> WRITTEN REQUEST:
In the entries below, find the line containing "Keep writing the" and the line containing "struct(obj('seabed', b.mesh('seabed', M['mud'])))". Copy those two lines and everything between them exactly, and only that.

-- DATASET CONTENT start --

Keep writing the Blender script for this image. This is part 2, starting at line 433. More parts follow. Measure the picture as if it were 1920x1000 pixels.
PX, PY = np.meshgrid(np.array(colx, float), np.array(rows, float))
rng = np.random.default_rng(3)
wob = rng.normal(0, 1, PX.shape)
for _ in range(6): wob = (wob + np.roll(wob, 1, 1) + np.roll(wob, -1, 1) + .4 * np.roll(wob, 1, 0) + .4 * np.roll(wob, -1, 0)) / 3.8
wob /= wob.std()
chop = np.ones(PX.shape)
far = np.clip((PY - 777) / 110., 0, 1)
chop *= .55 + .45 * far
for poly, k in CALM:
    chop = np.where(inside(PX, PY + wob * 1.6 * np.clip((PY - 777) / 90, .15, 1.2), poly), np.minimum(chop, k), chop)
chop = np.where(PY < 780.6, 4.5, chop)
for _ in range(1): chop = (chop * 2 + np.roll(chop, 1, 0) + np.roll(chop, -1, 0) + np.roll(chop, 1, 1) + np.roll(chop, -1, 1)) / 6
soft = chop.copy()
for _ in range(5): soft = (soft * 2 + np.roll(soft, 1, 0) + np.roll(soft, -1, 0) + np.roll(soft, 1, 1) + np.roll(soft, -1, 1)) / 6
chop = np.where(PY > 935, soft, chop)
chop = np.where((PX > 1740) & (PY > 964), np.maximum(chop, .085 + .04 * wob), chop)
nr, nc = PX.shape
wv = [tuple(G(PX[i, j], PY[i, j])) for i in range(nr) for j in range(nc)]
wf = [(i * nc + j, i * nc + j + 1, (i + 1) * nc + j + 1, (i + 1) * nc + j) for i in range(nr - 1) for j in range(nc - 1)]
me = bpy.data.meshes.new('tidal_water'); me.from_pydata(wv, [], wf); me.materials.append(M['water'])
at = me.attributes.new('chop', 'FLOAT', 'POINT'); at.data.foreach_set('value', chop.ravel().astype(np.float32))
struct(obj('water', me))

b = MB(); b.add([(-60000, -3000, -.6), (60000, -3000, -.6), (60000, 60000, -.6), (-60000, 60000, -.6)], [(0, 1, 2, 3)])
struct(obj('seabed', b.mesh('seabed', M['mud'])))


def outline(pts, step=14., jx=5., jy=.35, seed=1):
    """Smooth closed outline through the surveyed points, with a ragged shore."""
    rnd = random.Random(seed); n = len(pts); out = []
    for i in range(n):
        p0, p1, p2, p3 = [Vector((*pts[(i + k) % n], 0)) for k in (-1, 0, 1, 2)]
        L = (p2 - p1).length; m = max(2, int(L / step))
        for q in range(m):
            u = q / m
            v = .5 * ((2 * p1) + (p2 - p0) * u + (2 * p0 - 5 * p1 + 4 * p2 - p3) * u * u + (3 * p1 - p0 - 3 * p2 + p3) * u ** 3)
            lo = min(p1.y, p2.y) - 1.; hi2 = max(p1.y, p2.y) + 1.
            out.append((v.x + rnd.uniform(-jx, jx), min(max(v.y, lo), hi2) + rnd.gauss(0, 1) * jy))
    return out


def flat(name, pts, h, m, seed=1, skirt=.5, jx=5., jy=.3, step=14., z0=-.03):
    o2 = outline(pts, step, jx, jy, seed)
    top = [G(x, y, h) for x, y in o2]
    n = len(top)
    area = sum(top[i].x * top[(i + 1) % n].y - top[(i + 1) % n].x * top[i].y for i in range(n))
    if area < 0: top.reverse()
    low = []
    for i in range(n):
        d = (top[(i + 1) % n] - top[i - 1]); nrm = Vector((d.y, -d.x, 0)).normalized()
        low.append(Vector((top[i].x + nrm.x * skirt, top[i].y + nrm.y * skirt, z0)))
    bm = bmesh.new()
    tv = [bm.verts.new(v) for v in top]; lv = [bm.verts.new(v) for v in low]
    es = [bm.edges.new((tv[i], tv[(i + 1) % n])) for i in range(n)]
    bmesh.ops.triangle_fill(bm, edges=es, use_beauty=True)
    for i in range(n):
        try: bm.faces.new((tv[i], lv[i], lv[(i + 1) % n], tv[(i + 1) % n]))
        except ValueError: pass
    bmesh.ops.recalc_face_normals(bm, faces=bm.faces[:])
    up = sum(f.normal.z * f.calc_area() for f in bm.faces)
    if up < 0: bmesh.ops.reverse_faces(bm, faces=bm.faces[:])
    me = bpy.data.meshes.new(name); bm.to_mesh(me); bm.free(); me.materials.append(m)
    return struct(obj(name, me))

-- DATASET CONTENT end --
-- DATASET CONTENT start --

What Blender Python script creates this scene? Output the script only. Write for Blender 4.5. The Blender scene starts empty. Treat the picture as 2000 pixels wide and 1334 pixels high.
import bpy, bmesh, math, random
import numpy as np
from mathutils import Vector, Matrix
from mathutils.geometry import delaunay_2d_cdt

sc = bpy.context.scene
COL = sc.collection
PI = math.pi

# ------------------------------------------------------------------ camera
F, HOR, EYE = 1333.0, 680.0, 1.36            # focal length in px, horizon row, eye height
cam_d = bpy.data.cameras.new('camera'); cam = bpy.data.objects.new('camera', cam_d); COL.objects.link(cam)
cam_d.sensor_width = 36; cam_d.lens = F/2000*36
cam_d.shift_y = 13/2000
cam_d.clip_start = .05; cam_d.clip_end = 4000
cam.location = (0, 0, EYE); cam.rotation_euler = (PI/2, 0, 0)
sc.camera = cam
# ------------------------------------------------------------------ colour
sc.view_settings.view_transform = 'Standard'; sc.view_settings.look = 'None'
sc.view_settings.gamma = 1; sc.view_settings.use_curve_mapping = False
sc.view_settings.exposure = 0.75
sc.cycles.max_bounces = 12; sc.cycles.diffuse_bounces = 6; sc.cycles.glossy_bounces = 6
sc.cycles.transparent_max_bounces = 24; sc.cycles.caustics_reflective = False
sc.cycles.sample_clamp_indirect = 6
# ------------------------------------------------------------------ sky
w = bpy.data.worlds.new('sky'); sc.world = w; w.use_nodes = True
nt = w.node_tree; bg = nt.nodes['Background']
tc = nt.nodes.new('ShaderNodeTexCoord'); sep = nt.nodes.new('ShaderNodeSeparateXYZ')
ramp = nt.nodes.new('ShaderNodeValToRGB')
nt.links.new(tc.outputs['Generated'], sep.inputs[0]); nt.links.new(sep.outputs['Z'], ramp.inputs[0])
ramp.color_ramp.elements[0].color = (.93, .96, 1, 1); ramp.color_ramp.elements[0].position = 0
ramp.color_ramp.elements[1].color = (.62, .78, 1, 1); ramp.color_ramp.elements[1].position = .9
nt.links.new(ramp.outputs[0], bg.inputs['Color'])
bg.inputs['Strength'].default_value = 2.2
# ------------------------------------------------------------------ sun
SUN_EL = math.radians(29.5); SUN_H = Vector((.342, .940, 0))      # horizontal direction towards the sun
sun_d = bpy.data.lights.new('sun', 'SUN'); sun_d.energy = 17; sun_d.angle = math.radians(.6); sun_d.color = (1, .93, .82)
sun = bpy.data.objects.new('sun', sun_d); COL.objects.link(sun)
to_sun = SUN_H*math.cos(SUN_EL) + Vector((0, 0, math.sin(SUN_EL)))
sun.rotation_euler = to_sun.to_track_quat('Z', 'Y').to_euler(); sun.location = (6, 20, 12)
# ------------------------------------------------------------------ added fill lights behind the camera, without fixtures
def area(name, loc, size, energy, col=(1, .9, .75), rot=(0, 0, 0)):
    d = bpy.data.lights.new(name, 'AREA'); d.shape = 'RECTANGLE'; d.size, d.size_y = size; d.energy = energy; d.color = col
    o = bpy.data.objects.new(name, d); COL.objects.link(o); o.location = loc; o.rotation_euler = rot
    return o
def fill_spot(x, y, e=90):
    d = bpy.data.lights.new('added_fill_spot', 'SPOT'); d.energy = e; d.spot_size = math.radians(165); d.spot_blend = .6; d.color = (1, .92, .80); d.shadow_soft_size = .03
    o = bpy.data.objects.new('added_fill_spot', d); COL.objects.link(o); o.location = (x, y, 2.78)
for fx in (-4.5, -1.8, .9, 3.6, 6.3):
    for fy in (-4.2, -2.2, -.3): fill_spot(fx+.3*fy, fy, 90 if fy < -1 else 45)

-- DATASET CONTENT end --

> TASK ANSWER:
Keep writing the Blender script for this image. This is part 2, starting at line 433. More parts follow. Measure the picture as if it were 1920x1000 pixels.
PX, PY = np.meshgrid(np.array(colx, float), np.array(rows, float))
rng = np.random.default_rng(3)
wob = rng.normal(0, 1, PX.shape)
for _ in range(6): wob = (wob + np.roll(wob, 1, 1) + np.roll(wob, -1, 1) + .4 * np.roll(wob, 1, 0) + .4 * np.roll(wob, -1, 0)) / 3.8
wob /= wob.std()
chop = np.ones(PX.shape)
far = np.clip((PY - 777) / 110., 0, 1)
chop *= .55 + .45 * far
for poly, k in CALM:
    chop = np.where(inside(PX, PY + wob * 1.6 * np.clip((PY - 777) / 90, .15, 1.2), poly), np.minimum(chop, k), chop)
chop = np.where(PY < 780.6, 4.5, chop)
for _ in range(1): chop = (chop * 2 + np.roll(chop, 1, 0) + np.roll(chop, -1, 0) + np.roll(chop, 1, 1) + np.roll(chop, -1, 1)) / 6
soft = chop.copy()
for _ in range(5): soft = (soft * 2 + np.roll(soft, 1, 0) + np.roll(soft, -1, 0) + np.roll(soft, 1, 1) + np.roll(soft, -1, 1)) / 6
chop = np.where(PY > 935, soft, chop)
chop = np.where((PX > 1740) & (PY > 964), np.maximum(chop, .085 + .04 * wob), chop)
nr, nc = PX.shape
wv = [tuple(G(PX[i, j], PY[i, j])) for i in range(nr) for j in range(nc)]
wf = [(i * nc + j, i * nc + j + 1, (i + 1) * nc + j + 1, (i + 1) * nc + j) for i in range(nr - 1) for j in range(nc - 1)]
me = bpy.data.meshes.new('tidal_water'); me.from_pydata(wv, [], wf); me.materials.append(M['water'])
at = me.attributes.new('chop', 'FLOAT', 'POINT'); at.data.foreach_set('value', chop.ravel().astype(np.float32))
struct(obj('water', me))

b = MB(); b.add([(-60000, -3000, -.6), (60000, -3000, -.6), (60000, 60000, -.6), (-60000, 60000, -.6)], [(0, 1, 2, 3)])
struct(obj('seabed', b.mesh('seabed', M['mud'])))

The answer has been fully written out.